Dalam hidup ini tentu kita mengharapkan kebahagiaan sejati. Ketika kita bisa melihat wajah Allah dalam keluarga kita. Ketika suami mengasihi istri, istri hormat kepada suami, dan anak-anak yang menghormati orangtua. Lewat banyak artikel di Kompasiana, itu yang saya lihat dari keluarga Pak Tjipta dan Ibu Rose.
Orang mengatakan kisah pak Tjipta dan Bu Rose adalah "too good to be true", namun bagi saya semua itu niscaya. Ketika benih cinta yang tumbuh itu dirawat, dan dijaga, maka akan ada bahagia, damai, dan sejahtera yang melampaui segala akal.
Akan tetapi semua itu harus kita perjuangkan dengan terus-menerus belajar dan memperbaiki diri. Berkaca dari 56 tahun usia pernikahan pak Tjipta dan bu Rose, pasti kita pun bisa jika terus berjuang dan berdoa.
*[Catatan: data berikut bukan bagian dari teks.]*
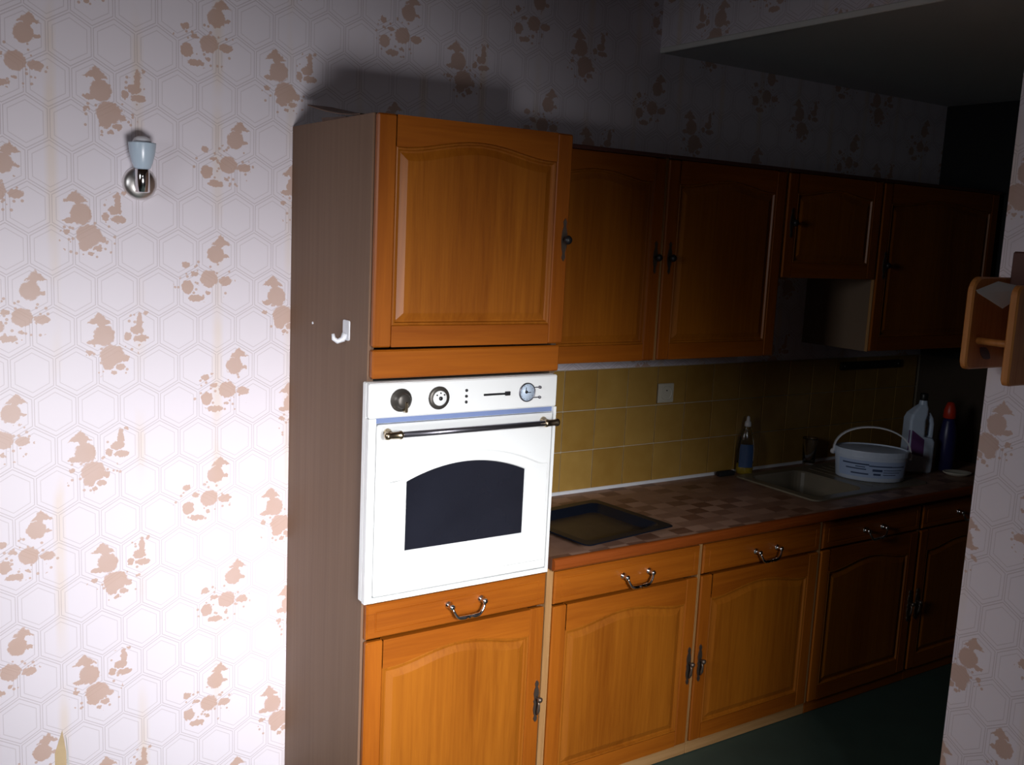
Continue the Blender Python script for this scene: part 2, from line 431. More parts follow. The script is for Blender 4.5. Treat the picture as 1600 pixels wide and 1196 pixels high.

Selamat berbahagia Pak Tjipta dan Ibu Rose... Kasih karunia dan penyertaan Tuhan sungguh sempurna. Saya belum bisa membayangkan usia pernikahan ke-56. Namun, cahaya kebahagiaan dan kedamaian pernikahan Bapak dan Ibu memancar lewat semua tulisan di Kompasiana.
Kiranya berkat dan penyertaan Tuhan selalu mengiringi Bapak dan Ibu. Terimakasih sudah berbaik hati membagikan semua pelajaran dan pengalaman hidup kepada kami semua. Salam hangat.